* [Task]:
Give back exactly the lines from the one with "Reconstruct this image" through the one with "w.node_tree.nodes['Background'].inputs[1].default_value = .11", inclusive, without the images.

* [Supplied records]:
※

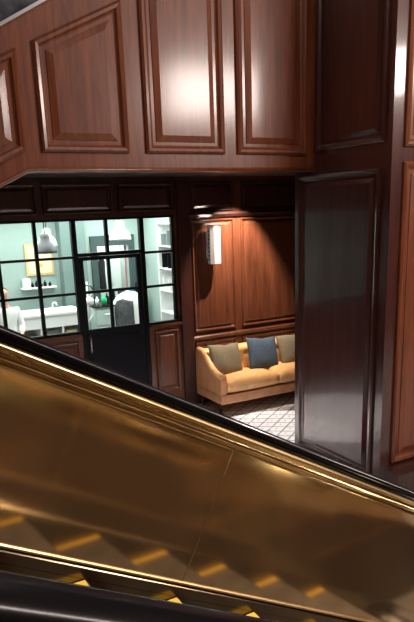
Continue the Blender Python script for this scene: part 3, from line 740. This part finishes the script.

※

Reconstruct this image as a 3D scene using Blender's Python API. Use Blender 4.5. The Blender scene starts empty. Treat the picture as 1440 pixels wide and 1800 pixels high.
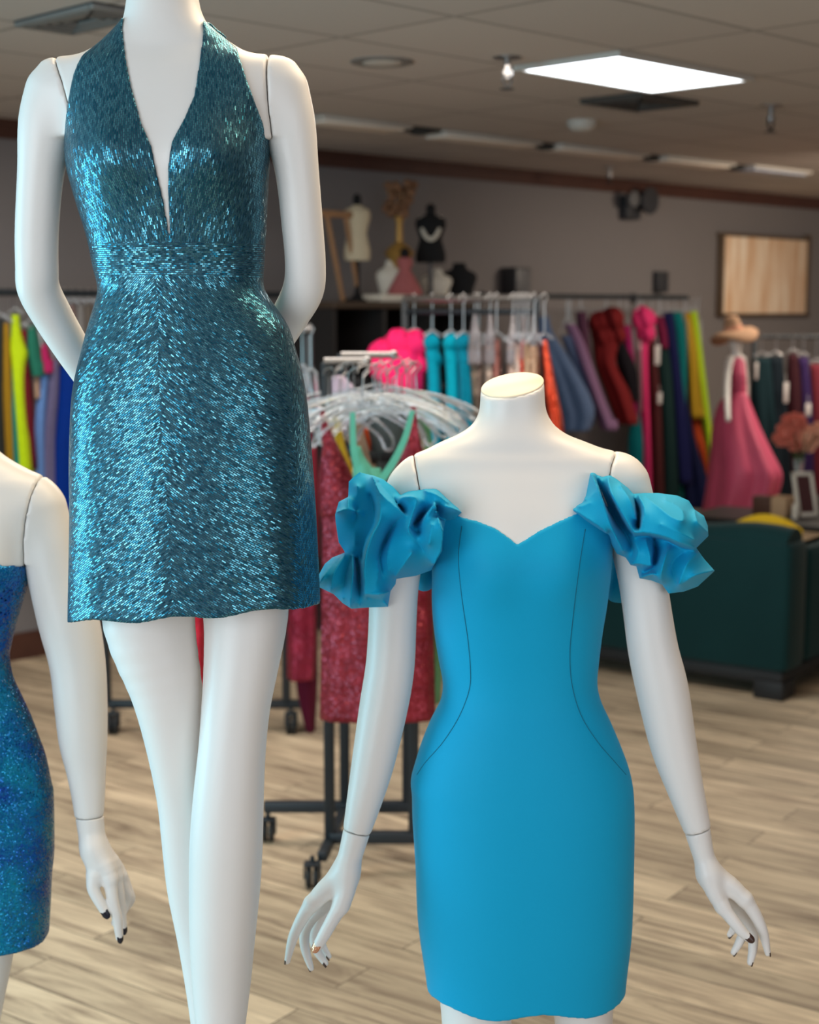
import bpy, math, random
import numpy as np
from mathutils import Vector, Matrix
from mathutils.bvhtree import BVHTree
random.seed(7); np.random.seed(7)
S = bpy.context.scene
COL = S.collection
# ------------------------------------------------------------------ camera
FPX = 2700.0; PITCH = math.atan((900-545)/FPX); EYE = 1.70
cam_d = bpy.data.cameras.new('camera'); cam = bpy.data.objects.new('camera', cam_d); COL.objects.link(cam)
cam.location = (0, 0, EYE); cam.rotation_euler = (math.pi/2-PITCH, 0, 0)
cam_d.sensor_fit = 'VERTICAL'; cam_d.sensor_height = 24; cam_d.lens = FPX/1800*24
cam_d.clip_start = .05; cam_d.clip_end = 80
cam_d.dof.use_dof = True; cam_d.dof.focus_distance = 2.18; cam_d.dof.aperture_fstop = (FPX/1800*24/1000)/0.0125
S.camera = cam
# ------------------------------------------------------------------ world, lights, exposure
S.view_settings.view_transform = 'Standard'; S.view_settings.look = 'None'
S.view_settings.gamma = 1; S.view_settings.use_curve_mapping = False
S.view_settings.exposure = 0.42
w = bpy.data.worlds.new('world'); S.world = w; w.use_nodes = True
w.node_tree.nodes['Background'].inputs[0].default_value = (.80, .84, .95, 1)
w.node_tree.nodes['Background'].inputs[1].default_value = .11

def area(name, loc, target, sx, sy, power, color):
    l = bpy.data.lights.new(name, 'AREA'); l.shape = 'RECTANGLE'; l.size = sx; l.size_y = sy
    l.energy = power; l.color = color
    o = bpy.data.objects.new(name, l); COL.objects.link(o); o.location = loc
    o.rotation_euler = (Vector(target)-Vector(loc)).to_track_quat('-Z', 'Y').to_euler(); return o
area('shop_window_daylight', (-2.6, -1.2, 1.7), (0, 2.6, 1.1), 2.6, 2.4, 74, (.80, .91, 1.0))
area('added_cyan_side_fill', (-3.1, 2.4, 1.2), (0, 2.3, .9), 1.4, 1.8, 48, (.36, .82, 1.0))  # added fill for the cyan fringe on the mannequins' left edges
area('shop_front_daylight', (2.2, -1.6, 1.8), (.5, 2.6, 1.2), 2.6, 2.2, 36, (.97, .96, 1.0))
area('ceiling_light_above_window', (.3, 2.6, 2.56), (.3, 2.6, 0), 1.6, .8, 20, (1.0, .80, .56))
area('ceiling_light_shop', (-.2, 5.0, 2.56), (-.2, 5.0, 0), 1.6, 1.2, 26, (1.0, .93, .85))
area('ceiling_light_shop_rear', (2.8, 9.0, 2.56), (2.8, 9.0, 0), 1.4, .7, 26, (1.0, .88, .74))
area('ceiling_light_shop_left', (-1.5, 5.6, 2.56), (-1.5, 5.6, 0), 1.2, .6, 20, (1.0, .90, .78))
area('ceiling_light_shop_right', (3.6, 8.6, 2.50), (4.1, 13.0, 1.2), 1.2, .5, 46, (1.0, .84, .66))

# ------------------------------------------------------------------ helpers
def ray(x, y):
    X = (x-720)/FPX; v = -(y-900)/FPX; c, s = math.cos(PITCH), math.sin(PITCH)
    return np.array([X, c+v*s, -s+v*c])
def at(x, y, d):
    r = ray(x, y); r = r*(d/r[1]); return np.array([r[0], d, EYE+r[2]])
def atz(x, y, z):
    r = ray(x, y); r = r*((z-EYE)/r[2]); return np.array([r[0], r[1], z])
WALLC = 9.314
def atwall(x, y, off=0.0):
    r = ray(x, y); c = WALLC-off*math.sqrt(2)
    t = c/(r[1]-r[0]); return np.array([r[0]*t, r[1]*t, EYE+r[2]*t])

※

* [Response]:
Reconstruct this image as a 3D scene using Blender's Python API. Use Blender 4.5. The Blender scene starts empty. Treat the picture as 1440 pixels wide and 1800 pixels high.
import bpy, math, random
import numpy as np
from mathutils import Vector, Matrix
from mathutils.bvhtree import BVHTree
random.seed(7); np.random.seed(7)
S = bpy.context.scene
COL = S.collection
# ------------------------------------------------------------------ camera
FPX = 2700.0; PITCH = math.atan((900-545)/FPX); EYE = 1.70
cam_d = bpy.data.cameras.new('camera'); cam = bpy.data.objects.new('camera', cam_d); COL.objects.link(cam)
cam.location = (0, 0, EYE); cam.rotation_euler = (math.pi/2-PITCH, 0, 0)
cam_d.sensor_fit = 'VERTICAL'; cam_d.sensor_height = 24; cam_d.lens = FPX/1800*24
cam_d.clip_start = .05; cam_d.clip_end = 80
cam_d.dof.use_dof = True; cam_d.dof.focus_distance = 2.18; cam_d.dof.aperture_fstop = (FPX/1800*24/1000)/0.0125
S.camera = cam
# ------------------------------------------------------------------ world, lights, exposure
S.view_settings.view_transform = 'Standard'; S.view_settings.look = 'None'
S.view_settings.gamma = 1; S.view_settings.use_curve_mapping = False
S.view_settings.exposure = 0.42
w = bpy.data.worlds.new('world'); S.world = w; w.use_nodes = True
w.node_tree.nodes['Background'].inputs[0].default_value = (.80, .84, .95, 1)
w.node_tree.nodes['Background'].inputs[1].default_value = .11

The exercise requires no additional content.